This t-shirt image might not look like much to you, but to my kids, this is the greatest t-shirt on the planet and the last one in known existence:
In addition to having a puppy on it, it was also the only one the store had when they went shopping with their grandmother.
Now as a parent, I know that buying one of anything when you have a 6 year old and an 8 year old is a suicide mission. Occasionally my kids will argue over who is breathing the highest quality air. Getting one of them a puppy shirt and the other one a kitty shirt is crazy. But in a moment of pure theater they assured their grandmother, “No, of course we won’t fight over the puppy shirt. We won’t.”
They next day, as the sun rose, so did the buzz about that puppy shirt. In addition to having a cute canine on it, the shirt also changed colors in the sun. (These kids today with their iPhones and color changing shirts and hippity hoppity music.) My oldest daughter wanted to wear the shirt. My youngest daughter filed a minor protest regarding this course of action.
In a matter of minutes, we were at terror level red, with both kids quickly swearing the kitty shirt would never be worn as it was a hideous shirt. That shirt wasn’t cute! That cat shirt wasn’t a silver medal or a second best, it was a 50th best, suddenly less popular than say a burlap sack in the Acuff house.
Possessing, my deep pools of parenting wisdom, I stepped in and tried to negotiate a truce in this cotton poly blended crisis. “What are we really fighting about here? There’s only a single dog on this entire shirt. A lot of these other pets are ugly. Whereas the kitty shirt has six cats on it! That shirt is the real winner. Cat shirt! Cat shirt! Who is with me?”
My kids laughed at my logic and kept arguing.
So then I tried another angle. “What if you get to wear the shirt on Mondays, Wednesdays and Fridays, while you get to wear it on Tuesdays, Thursdays and Saturdays? On Sundays, we’ll give it a day of rest, a shirt Sabbath if you will.”
My kids did not budge.
Finally I had to Solomon the situation, using the same approach he did with the two women arguing over the baby.
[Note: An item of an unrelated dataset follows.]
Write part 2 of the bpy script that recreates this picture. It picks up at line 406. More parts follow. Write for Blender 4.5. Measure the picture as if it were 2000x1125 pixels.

“OK, here’s what we’re going to do. If we can’t agree to share it, we’re going to return the shirts to the store and no one will ever be able to wear the puppy shirt.” (I felt like threatening to cut it in half with a sword was too extreme and I didn’t want to have to go to that weird store at the mall that carries swords.)
I then proceeded to wait a few seconds while my children pondered the brilliance of what I was saying. Surely one of them would love that puppy shirt so much that the thought of never seeing it again will be unbearable. Perhaps McRae would say, “No daddy, please no! Don’t do that! Give it to L.E., lest neither one of us be able to enjoy it.”
Instead, they stared at each other, with an intensity only sisters can muster and then said, “OK, return it.”
Like picking up a grenade at your feet and tossing it back at the person who threw it at you, they saw my stakes and raised them. “Let’s do this thing dad. You want to go all in? You want to Solomon this situation? We’re in.”
I made a brief note to study Meg Meeker’s book “Strong Fathers, Strong Daughters,” with even greater fortitude and started folding up the shirts.
It was a tense moment, one that left me multiplying my prayers about adolesence. The Solomon had been employed. The Solomon had failed.
At first.
Thirty minutes later, McRae caved, the pressure of being puppyless proving too great. She pulled me aside and put on the kitty shirt secretly so that she could surprise her older sister. She zipped up her hoodie and then found L.E. and said, “Look at this!” She then revealed the kitty shirt, indicating that L.E. was getting to wear the puppy shirt that day.
Crisis averted. Sisters back together. Love won. No swords were necessary.
Question:
As a parent do you ever have to negotiate situations like this with your kids? Did you fight with your brother or sister growing up?